Trying to duplicate a formula

Hello guys,

In me previous discussion I was trying to set-up my own equation.

It worked out eventually thanks to you guys.

But, I have been dealing with an other problem.

I have been trying to duplicate a formula from the beginning till the end.

I have found the original formula on some forum on the internet.

The formula seems correct because the same formula is written in roarks' book.

I have been trying to prove the formula with the use of mathcad and the weird (in my opinion) statements on the engineerings forum.

Can you please help me towards the correct direction?

It is about the deflection of a thin ring under a point load.

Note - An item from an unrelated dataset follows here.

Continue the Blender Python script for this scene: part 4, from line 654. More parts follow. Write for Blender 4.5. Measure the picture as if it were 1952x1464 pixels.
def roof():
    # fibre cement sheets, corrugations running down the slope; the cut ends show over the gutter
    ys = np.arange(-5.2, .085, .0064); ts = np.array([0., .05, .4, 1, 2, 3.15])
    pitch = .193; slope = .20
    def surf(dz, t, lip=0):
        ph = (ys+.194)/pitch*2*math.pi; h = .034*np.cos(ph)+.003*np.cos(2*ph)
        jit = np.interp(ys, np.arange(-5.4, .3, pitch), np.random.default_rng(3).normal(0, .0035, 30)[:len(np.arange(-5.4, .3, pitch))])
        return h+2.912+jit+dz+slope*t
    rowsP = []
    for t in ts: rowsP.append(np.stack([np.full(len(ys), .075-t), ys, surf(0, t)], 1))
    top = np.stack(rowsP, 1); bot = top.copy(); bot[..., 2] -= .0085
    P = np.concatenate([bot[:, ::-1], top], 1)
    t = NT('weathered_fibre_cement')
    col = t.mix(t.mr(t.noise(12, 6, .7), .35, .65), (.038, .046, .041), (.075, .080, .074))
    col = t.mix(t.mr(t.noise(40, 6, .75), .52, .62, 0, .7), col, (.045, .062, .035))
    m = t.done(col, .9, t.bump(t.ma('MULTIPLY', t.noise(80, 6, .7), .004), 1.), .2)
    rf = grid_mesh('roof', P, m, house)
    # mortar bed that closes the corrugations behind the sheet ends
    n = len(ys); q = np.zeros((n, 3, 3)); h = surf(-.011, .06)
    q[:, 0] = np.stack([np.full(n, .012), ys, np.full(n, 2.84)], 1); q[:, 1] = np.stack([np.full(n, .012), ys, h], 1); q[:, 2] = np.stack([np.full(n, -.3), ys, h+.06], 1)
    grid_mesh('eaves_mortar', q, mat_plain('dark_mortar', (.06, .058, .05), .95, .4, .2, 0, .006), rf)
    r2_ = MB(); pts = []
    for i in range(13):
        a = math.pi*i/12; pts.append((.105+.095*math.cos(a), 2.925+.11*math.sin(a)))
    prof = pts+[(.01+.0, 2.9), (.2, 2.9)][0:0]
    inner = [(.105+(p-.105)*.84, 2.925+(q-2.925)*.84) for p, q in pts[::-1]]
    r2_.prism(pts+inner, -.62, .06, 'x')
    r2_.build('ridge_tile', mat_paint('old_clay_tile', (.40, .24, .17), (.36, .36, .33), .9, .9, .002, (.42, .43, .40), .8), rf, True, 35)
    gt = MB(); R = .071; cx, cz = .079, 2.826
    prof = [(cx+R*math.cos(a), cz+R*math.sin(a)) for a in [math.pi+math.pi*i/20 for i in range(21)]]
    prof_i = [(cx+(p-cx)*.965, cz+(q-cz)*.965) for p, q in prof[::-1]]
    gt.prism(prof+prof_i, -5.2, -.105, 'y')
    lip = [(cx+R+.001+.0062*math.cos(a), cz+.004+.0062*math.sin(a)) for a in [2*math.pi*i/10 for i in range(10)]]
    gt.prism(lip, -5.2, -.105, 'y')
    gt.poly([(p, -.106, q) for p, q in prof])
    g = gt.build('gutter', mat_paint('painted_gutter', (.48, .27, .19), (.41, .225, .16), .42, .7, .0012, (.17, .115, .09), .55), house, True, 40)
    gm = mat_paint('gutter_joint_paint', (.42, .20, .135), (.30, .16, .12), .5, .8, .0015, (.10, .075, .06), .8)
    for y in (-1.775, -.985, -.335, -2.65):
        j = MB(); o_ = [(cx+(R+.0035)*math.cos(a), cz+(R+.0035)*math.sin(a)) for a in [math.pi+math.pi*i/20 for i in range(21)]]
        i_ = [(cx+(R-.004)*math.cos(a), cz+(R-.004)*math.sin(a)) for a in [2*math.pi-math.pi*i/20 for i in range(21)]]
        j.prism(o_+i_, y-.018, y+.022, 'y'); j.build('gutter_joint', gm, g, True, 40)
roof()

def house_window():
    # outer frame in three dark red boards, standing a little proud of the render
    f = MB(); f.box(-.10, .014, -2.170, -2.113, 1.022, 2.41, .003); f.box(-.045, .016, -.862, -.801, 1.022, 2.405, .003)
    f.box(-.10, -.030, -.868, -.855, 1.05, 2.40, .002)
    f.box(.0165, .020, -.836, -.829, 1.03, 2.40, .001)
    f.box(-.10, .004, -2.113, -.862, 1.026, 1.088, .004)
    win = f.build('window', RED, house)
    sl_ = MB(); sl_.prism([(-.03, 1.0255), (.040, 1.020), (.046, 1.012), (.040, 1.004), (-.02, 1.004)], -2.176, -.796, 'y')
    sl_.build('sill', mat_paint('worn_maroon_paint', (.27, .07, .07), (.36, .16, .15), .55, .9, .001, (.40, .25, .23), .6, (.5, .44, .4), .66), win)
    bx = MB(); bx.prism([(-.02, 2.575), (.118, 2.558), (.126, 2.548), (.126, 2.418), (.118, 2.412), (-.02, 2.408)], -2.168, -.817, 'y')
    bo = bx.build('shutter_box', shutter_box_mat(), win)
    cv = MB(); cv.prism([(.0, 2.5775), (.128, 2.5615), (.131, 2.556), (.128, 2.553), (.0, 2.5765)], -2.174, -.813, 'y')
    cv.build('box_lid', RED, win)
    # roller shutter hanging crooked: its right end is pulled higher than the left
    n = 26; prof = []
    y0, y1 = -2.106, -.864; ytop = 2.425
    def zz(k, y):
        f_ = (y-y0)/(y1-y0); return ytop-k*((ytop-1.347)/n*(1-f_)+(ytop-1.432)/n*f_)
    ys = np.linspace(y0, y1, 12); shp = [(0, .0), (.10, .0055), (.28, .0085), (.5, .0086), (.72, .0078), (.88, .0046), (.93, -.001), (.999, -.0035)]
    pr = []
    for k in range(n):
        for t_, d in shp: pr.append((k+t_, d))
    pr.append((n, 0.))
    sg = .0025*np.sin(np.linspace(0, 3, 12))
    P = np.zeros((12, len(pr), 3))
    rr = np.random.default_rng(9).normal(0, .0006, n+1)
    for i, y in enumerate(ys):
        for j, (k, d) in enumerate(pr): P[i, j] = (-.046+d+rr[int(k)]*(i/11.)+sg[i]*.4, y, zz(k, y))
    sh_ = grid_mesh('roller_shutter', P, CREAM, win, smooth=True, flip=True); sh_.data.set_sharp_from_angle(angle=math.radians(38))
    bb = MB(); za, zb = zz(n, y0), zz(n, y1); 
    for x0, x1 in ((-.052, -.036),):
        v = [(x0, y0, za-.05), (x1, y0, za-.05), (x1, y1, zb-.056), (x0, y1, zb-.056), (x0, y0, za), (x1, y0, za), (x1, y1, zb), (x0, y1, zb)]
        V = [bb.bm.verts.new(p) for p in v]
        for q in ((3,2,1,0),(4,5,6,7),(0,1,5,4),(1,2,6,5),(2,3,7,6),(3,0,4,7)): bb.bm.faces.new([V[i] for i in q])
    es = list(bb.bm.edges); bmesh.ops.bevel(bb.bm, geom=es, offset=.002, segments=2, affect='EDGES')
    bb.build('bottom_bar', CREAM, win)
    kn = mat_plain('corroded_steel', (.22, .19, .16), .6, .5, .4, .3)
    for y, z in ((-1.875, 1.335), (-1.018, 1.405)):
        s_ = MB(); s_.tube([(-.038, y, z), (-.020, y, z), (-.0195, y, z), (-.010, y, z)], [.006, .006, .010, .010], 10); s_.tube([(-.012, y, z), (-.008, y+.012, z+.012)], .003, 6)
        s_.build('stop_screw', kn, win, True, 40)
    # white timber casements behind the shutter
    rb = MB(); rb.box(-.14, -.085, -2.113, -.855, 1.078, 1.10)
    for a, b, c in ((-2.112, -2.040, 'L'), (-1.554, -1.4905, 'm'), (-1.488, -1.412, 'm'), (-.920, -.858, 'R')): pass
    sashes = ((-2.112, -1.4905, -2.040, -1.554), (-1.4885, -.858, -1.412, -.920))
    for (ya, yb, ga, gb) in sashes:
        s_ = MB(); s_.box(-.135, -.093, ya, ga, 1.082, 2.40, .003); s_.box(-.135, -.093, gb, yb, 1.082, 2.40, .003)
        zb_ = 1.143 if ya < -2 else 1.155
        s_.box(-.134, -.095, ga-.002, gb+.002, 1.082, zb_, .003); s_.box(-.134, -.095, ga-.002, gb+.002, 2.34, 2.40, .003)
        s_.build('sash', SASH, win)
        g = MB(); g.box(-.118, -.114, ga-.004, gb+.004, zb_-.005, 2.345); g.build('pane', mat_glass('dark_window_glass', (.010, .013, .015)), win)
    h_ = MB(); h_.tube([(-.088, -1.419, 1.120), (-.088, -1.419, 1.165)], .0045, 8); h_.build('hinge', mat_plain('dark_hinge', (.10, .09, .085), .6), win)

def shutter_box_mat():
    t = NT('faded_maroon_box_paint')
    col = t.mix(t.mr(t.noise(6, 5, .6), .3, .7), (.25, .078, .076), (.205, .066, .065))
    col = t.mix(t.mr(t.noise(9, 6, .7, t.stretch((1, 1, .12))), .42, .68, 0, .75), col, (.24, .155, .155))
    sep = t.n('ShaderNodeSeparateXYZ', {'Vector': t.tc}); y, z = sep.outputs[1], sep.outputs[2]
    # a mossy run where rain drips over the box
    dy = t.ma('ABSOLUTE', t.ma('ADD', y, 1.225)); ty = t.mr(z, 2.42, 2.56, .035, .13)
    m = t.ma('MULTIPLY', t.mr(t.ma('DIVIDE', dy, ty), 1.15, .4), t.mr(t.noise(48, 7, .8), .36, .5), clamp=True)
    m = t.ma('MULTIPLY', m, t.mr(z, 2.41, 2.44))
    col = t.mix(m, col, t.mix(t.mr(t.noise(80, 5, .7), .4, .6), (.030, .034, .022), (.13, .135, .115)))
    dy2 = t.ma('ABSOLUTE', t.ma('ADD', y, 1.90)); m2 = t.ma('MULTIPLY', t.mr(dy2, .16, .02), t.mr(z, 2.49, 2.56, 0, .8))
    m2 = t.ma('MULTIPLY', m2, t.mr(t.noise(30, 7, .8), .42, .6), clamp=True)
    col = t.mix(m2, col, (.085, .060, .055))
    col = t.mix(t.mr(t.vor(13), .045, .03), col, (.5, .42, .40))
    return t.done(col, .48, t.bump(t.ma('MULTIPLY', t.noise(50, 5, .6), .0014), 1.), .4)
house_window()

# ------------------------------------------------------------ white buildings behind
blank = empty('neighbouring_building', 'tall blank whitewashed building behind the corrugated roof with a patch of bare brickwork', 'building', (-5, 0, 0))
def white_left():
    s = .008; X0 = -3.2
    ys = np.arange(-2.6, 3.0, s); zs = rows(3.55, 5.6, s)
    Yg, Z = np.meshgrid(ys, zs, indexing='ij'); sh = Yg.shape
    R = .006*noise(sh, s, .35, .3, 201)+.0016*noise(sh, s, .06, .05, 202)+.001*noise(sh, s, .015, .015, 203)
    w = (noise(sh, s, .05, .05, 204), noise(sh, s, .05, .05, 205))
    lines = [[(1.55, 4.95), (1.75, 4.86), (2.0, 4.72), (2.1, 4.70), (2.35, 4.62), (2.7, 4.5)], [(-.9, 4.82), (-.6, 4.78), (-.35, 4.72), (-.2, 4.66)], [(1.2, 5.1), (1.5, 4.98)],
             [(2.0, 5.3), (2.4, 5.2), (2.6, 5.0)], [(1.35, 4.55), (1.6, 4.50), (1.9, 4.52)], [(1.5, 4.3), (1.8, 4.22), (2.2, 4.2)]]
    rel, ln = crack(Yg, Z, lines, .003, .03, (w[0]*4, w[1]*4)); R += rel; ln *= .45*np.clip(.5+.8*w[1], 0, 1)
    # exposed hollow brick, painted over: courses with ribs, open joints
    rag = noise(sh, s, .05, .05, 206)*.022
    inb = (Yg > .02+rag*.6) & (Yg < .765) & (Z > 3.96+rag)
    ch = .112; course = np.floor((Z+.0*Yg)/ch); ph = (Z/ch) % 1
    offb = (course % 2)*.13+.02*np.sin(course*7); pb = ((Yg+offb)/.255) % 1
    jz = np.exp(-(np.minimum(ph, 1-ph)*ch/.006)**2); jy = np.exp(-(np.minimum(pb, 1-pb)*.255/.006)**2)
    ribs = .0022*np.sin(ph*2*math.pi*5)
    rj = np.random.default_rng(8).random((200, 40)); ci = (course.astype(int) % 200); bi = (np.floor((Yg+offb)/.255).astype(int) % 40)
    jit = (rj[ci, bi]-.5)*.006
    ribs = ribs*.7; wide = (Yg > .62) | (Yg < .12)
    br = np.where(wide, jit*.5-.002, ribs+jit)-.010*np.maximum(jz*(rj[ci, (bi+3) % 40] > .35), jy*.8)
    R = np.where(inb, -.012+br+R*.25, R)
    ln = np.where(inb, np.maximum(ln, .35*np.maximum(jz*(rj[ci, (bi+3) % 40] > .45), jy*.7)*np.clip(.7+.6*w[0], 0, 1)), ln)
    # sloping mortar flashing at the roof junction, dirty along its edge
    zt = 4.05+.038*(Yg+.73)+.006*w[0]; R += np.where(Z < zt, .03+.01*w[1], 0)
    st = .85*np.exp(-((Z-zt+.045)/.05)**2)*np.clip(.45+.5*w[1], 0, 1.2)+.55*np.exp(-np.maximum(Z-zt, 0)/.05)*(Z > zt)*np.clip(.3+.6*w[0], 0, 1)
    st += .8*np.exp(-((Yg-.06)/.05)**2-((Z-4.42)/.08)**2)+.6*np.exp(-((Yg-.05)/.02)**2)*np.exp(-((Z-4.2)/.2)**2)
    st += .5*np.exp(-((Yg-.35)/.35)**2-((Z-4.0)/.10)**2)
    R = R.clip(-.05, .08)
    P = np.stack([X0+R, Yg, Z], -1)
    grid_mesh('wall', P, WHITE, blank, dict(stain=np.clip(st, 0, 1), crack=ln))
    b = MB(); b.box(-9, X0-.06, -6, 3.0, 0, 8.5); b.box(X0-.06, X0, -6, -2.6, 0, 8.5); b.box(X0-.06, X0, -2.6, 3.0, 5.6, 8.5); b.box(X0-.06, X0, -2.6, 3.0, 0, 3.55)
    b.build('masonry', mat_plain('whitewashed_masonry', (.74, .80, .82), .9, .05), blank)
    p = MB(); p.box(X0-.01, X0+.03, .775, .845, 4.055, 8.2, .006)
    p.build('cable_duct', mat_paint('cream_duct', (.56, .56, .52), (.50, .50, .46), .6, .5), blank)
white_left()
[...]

Here is a quote from the forum regarding the formula: "You do this with the energy application using Castigliano which is far easier than curved beam theory. You first split the the ring in quarters using the second quadrant assuming the force is north south. If the load is north P, then you have a built in edge on the north point and a moment M1, undetermined and a south vertical force of P/2 at the west position. You write the energy integral M^2/2EI*rd@ over the 90 degrees where M=m1-(P/2)r(1-cos@)The partial derivative with respect to M1 would be the slope at the west position is zero due to symmetry and the partial with respect to P is the vertical displacement, your problem. After all this I get

y=Pr^3(pi/4-2/pi)/EI"

Regards,

Tim van Lunteren

ACCEPTED SOLUTION

Accepted Solutions

Perhaps more like the attached?

Alan

View solution in original post

6 REPLIES 6

Perhaps more like the attached?

Alan

It seems quite legit actually!

can you explain a bit your approach on the problem?

I have done the calculation with this formula to see if it is correct.

But, the last part of the equation doesn't quite hold it.

The original formula has "Pi/4-2/Pi" at the end. thats the main difference.

Werner_E
25-Diamond I
(To:ptc-5943412)

Multiply Alans result by 4 and you get what zekeman had posted here http://www.eng-tips.com/viewthread.cfm?qid=146402

Werner_E
25-Diamond I
(To:ptc-5943412)

Are you sure about what you are doing? And I am not speaking of your attempts to work in Mathcad.

You define M as a function and then at the end you are trying to "find" M!! You can find variables but not functions and as you have defined it yourself you won't have to search for it anyway.

In the solve block you use a function dMdm1(th) you haven't defined. What do you think Mathcad should do with it? If you want the derivative dM(th)/dm1 then use the derivative operator here as Richard an me have shon in that other thread.

Richard also had already told you that you have to use the boolean equal sign - you still use the numeric evaluation = in the first and the assignment := in the second equation.

If in your first equation dMdm1 is meant the derivative as I wrote above - you yourself had evalauted it and got shown that it is (no surprise) 1. That means that the interal in your first equation would yield 1/(2*EI)*R*th and evalauted from 0 to pi/2 this would give R*pi/(4*EI). You demand this to be zero anf that gives us R=0.

So the Integral in your second equation is an integral of zero over th from 0 to pi/2 - the result is of course zero and that means that delta has to be zero. Thats exactly what Mathcad gives you as result. Garbage in - garbage out.

Sorry guys, I see it now.

I am just so despirate to get things done quickly.

And also to learn this new (to me) program.

The boolean equations is a stupid mistake.

Thank you both for your time. you are great!